Back in 1965 Hal David wrote the lyrics and Burt Bacharach composed the music for a popular song entitled “What the World Needs Now Is Love”.
The lyrics to the catchy tune, proclaiming that “sweet love” is “the only thing that there’s just too little of” ring as true today as they did then. People in the next century probably will be saying the same thing.

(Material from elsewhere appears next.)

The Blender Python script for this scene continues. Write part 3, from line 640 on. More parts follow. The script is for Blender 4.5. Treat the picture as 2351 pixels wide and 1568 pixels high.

A few years after the song about too little love came out, Social Psychologist Lee David Ross, a Stanford University professor, coined the term “fundamental attribution error” to describe the finding of previous studies that people are predisposed towards attributing another person’s behavior to individual characteristics and attitudes, even when it is relatively clear that the person's behavior was a result of situational demands.
For example:
Imagine that you are driving in the right lane of Interstate 55 at a reasonable speed when, as you approach an exit, another motorist in the left lane suddenly whips in front of you to get to the exit ramp. You have to slam on brakes to avoid a collision. You conclude that the other motorist is careless, thoughtless, rude, inconsiderate and stupid. Maybe you even use a noun impugning his parentage.
Now imagine you are the driver in the left lane, tooling along listening to the radio or your car phone and you suddenly realize you are rapidly approaching the place where you should exit the interstate. You step on the gas, pass the car on the right and quickly decelerate to get off the highway. The guy in the right lane is probably thinking or saying things about your character that, in your opinion, aren’t true.
Most of us, at times, are guilty of fundamental attribution error whether we admit it or not. And it goes beyond interstate highways and shopping center parking lots where drivers jockey for position.
Certainly it is pervasive in our politics these days, including the incendiary remarks by our president toward his critics, and, to be fair, among some of the president’s critics toward him. Some of the same people who claimed President Obama's executive orders were dictatorial are fine with President Trump's executive orders and vice versa.
Yes, what the world needs is more love, but if that is an unreasonable expectation, we could certainly do with a lot less fundamental attribution error.
But the sad truth is there seems to be more of it now than when the phrase was coined, back before there was an internet and 24-hour cable television. If it isn’t more prevalent, at least we are exposed to it more now than ever before.